EXERCISE DIRECTIONS: Return each line of the listing below, unchanged, and omit the images.

DATASET EXCERPT:
=====
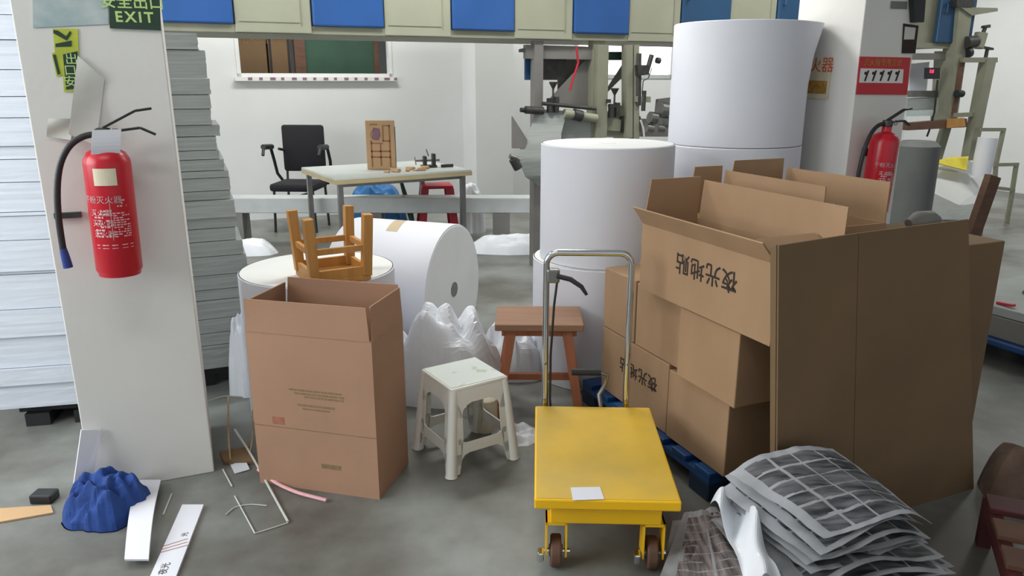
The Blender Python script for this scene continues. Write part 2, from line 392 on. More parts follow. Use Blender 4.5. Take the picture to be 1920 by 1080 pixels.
def pillar_sheet(name, pts, m, label, cat, off=.003, t=.002, group=None):
    ps = [Bp(x, y, PB-off) for x, y in pts]; c = ps[0]
    o = MB().slab([ab(p.x, p.y, p.z) for p in ps], t, V).build(name, m, loc=ab(c.x, c.y, c.z), world=True)
    return tag(o, label, cat, group)
es = [Bp(x, y, PB-.006) for x, y in ((203, -60), (297, -60), (302, 57), (206, 53))]
c = ab(es[3].x, es[3].y, es[3].z); sg = thing('exit_sign', 'dark green luminous exit sign on the pillar above the extinguisher', 'sign', tuple(c))
MB().slab([ab(p.x, p.y, p.z) for p in es], .006, V).build('sign_plate', 'exit_green', sg, world=True)
tc = Bp(252, 33, PB-.0095); text('sign_lettering', 'EXIT', .046, 'exit_glow', sg, frame(ab(tc.x, tc.y, tc.z), U, Z), bold=.0012, spacing=1.3)
tc = Bp(248, 5, PB-.0095); text('sign_lettering', '安全出口', .048, 'exit_glow', sg, frame(ab(tc.x, tc.y, tc.z), U, Z), bold=.0006)
tag(pillar_sheet('poster', ((60, -60), (200, -60), (204, 45), (62, 52)), 'poster', 'faded blue and white poster high on the near pillar', 'poster'), 'faded blue and white poster high on the near pillar', 'poster')
# peeling arrow sticker
s0 = Bp(125, 172, PB); st = thing('arrow_sticker', 'peeling lime and dark green arrow sticker on the near pillar', 'sticker', tuple(ab(s0.x, PB-.003, s0.z)))
def pp(pts, off, t=.0015):
    ps = [Bp(x, y, PB-off) for x, y in pts]; return MB().slab([ab(p.x, p.y, p.z) for p in ps], t, V)
pp(((99, 54), (146, 54), (148, 110), (140, 172), (120, 172), (118, 140), (106, 144), (97, 100), (103, 98)), .003).build('backing', 'lime', st, world=True)
pp(((104, 82), (134, 76), (134, 87), (104, 88)), .005).build('arrow_print', 'dgreen', st, world=True)
pp(((118, 102), (145, 96), (146, 112), (139, 166), (124, 168)), .005).build('green_field', 'dgreen', st, world=True)
pp(((100, 56), (108, 57), (124, 68), (131, 58), (134, 62), (125, 76), (100, 62)), .005).build('arrow_head', 'dgreen', st, world=True)
pp(((99, 103), (104, 102), (113, 138), (108, 140)), .005).build('edge_stripe', 'dgreen', st, world=True)
for (x, y), ch in zip(((134, 112), (132, 133), (132, 154)), '出口安'):
    tc = Bp(x, y, PB-.0065); text('sticker_lettering', ch, .038, 'exit_glow', st, frame(ab(tc.x, tc.y, tc.z), U, Z))
# hanging papers
def curl(name, tl, tr, br, bl, off0, off1, label, cat='paper'):
    P = [Bp(x, y, PB) for x, y in (tl, tr, br, bl)]
    def fn(u, v):
        a = P[0].lerp(P[1], u); b = P[3].lerp(P[2], u); q = a.lerp(b, v)
        o = off0+(off1-off0)*v*v+.006*sin(u*3+v*4)+.004
        return ab(q.x, PB-o, q.z)
    loc = ab(P[0].x, PB-off0, P[0].z)
    return tag(MB().grid(fn, 10, 16, .0006).build(name, 'notepaper', loc=loc, world=True, smooth=True), label, cat)
curl('hanging_paper', (146, 104), (196, 148), (182, 270), (132, 250), .003, .05, 'crumpled grey notice sheet hanging above the near extinguisher')
curl('paper_sheet', (92, 222), (140, 222), (134, 262), (88, 256), .004, .012, 'small grey paper scrap taped to the pillar near the hose')
q = ab(Bp(200, 240, PB-.16).x, PB-.16, Bp(205, 262, PB-.1).z)
tag(MB().grid(lambda u, v: q+U*(-.042+.082*u-.012*v)+Z*(.035-.075*v)+V*(-.012*sin(v*2.2)+.02*u), 6, 6, .001).build('paper_tag', 'paper', loc=tuple(q), world=True), 'white paper tag over the valve of the near extinguisher', 'paper')
hb = Bp(128, 402, PB)
tag(MB().box(hb.x-.04, hb.x+.04, PB-.02, PB, hb.z-.01, hb.z+.008, RM).build('hose_clip', 'dsteel', loc=(0, 0, 0)), 'dark metal hose clip on the near pillar beside the hose', 'clip')
# right pillar signs
def rp(pts, b): return [ab(p.x, p.y, p.z) for p in (Bp(x, y, b) for x, y in pts)]
fs = rp(((1612, 106), (1707, 108), (1700, 178), (1605, 177)), PRB-.004)
fg = thing('fire_sign', 'red instruction sign above the extinguisher on the far pillar', 'sign', tuple(fs[3]))
MB().slab(fs, .004, V).build('sign_plate', 'sign_red', fg, world=True)
MB().slab(rp(((1614, 128), (1694, 130), (1692, 156), (1611, 155)), PRB-.007), .002, V).build('picture_strip', 'white', fg, world=True)
g = MB()
for k in range(5):
    x = 1620+k*14.5; g.slab(rp(((x, 152), (x+3, 152), (x+10, 132), (x+7, 132)), PRB-.009), .001, V); g.slab(rp(((x+1, 135), (x+5, 134), (x+5, 140), (x+1, 140)), PRB-.009), .001, V)
g.build('picture_figures', 'ink', fg, world=True)
tc = Bp(1656, 118, PRB-.007); text('sign_lettering', '灭火器使用方法', .038, 'amber', fg, frame(ab(tc.x, tc.y, tc.z), U, Z))
ns = MB().slab(rp(((1694, 44), (1722, 48), (1716, 100), (1691, 100)), PRB-.004), .003, V).build('notice_card', 'ink', loc=tuple(rp(((1694, 100),), PRB)[0]), world=True); tag(ns, 'small dark notice with a pale photo on the far pillar', 'notice')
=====
FULL OUTPUT:
The Blender Python script for this scene continues. Write part 2, from line 392 on. More parts follow. Use Blender 4.5. Take the picture to be 1920 by 1080 pixels.
def pillar_sheet(name, pts, m, label, cat, off=.003, t=.002, group=None):
    ps = [Bp(x, y, PB-off) for x, y in pts]; c = ps[0]
    o = MB().slab([ab(p.x, p.y, p.z) for p in ps], t, V).build(name, m, loc=ab(c.x, c.y, c.z), world=True)
    return tag(o, label, cat, group)
es = [Bp(x, y, PB-.006) for x, y in ((203, -60), (297, -60), (302, 57), (206, 53))]
c = ab(es[3].x, es[3].y, es[3].z); sg = thing('exit_sign', 'dark green luminous exit sign on the pillar above the extinguisher', 'sign', tuple(c))
MB().slab([ab(p.x, p.y, p.z) for p in es], .006, V).build('sign_plate', 'exit_green', sg, world=True)
tc = Bp(252, 33, PB-.0095); text('sign_lettering', 'EXIT', .046, 'exit_glow', sg, frame(ab(tc.x, tc.y, tc.z), U, Z), bold=.0012, spacing=1.3)
tc = Bp(248, 5, PB-.0095); text('sign_lettering', '安全出口', .048, 'exit_glow', sg, frame(ab(tc.x, tc.y, tc.z), U, Z), bold=.0006)
tag(pillar_sheet('poster', ((60, -60), (200, -60), (204, 45), (62, 52)), 'poster', 'faded blue and white poster high on the near pillar', 'poster'), 'faded blue and white poster high on the near pillar', 'poster')
# peeling arrow sticker
s0 = Bp(125, 172, PB); st = thing('arrow_sticker', 'peeling lime and dark green arrow sticker on the near pillar', 'sticker', tuple(ab(s0.x, PB-.003, s0.z)))
def pp(pts, off, t=.0015):
    ps = [Bp(x, y, PB-off) for x, y in pts]; return MB().slab([ab(p.x, p.y, p.z) for p in ps], t, V)
pp(((99, 54), (146, 54), (148, 110), (140, 172), (120, 172), (118, 140), (106, 144), (97, 100), (103, 98)), .003).build('backing', 'lime', st, world=True)
pp(((104, 82), (134, 76), (134, 87), (104, 88)), .005).build('arrow_print', 'dgreen', st, world=True)
pp(((118, 102), (145, 96), (146, 112), (139, 166), (124, 168)), .005).build('green_field', 'dgreen', st, world=True)
pp(((100, 56), (108, 57), (124, 68), (131, 58), (134, 62), (125, 76), (100, 62)), .005).build('arrow_head', 'dgreen', st, world=True)
pp(((99, 103), (104, 102), (113, 138), (108, 140)), .005).build('edge_stripe', 'dgreen', st, world=True)
for (x, y), ch in zip(((134, 112), (132, 133), (132, 154)), '出口安'):
    tc = Bp(x, y, PB-.0065); text('sticker_lettering', ch, .038, 'exit_glow', st, frame(ab(tc.x, tc.y, tc.z), U, Z))
# hanging papers
def curl(name, tl, tr, br, bl, off0, off1, label, cat='paper'):
    P = [Bp(x, y, PB) for x, y in (tl, tr, br, bl)]
    def fn(u, v):
        a = P[0].lerp(P[1], u); b = P[3].lerp(P[2], u); q = a.lerp(b, v)
        o = off0+(off1-off0)*v*v+.006*sin(u*3+v*4)+.004
        return ab(q.x, PB-o, q.z)
    loc = ab(P[0].x, PB-off0, P[0].z)
    return tag(MB().grid(fn, 10, 16, .0006).build(name, 'notepaper', loc=loc, world=True, smooth=True), label, cat)
curl('hanging_paper', (146, 104), (196, 148), (182, 270), (132, 250), .003, .05, 'crumpled grey notice sheet hanging above the near extinguisher')
curl('paper_sheet', (92, 222), (140, 222), (134, 262), (88, 256), .004, .012, 'small grey paper scrap taped to the pillar near the hose')
q = ab(Bp(200, 240, PB-.16).x, PB-.16, Bp(205, 262, PB-.1).z)
tag(MB().grid(lambda u, v: q+U*(-.042+.082*u-.012*v)+Z*(.035-.075*v)+V*(-.012*sin(v*2.2)+.02*u), 6, 6, .001).build('paper_tag', 'paper', loc=tuple(q), world=True), 'white paper tag over the valve of the near extinguisher', 'paper')
hb = Bp(128, 402, PB)
tag(MB().box(hb.x-.04, hb.x+.04, PB-.02, PB, hb.z-.01, hb.z+.008, RM).build('hose_clip', 'dsteel', loc=(0, 0, 0)), 'dark metal hose clip on the near pillar beside the hose', 'clip')
# right pillar signs
def rp(pts, b): return [ab(p.x, p.y, p.z) for p in (Bp(x, y, b) for x, y in pts)]
fs = rp(((1612, 106), (1707, 108), (1700, 178), (1605, 177)), PRB-.004)
fg = thing('fire_sign', 'red instruction sign above the extinguisher on the far pillar', 'sign', tuple(fs[3]))
MB().slab(fs, .004, V).build('sign_plate', 'sign_red', fg, world=True)
MB().slab(rp(((1614, 128), (1694, 130), (1692, 156), (1611, 155)), PRB-.007), .002, V).build('picture_strip', 'white', fg, world=True)
g = MB()
for k in range(5):
    x = 1620+k*14.5; g.slab(rp(((x, 152), (x+3, 152), (x+10, 132), (x+7, 132)), PRB-.009), .001, V); g.slab(rp(((x+1, 135), (x+5, 134), (x+5, 140), (x+1, 140)), PRB-.009), .001, V)
g.build('picture_figures', 'ink', fg, world=True)
tc = Bp(1656, 118, PRB-.007); text('sign_lettering', '灭火器使用方法', .038, 'amber', fg, frame(ab(tc.x, tc.y, tc.z), U, Z))
ns = MB().slab(rp(((1694, 44), (1722, 48), (1716, 100), (1691, 100)), PRB-.004), .003, V).build('notice_card', 'ink', loc=tuple(rp(((1694, 100),), PRB)[0]), world=True); tag(ns, 'small dark notice with a pale photo on the far pillar', 'notice')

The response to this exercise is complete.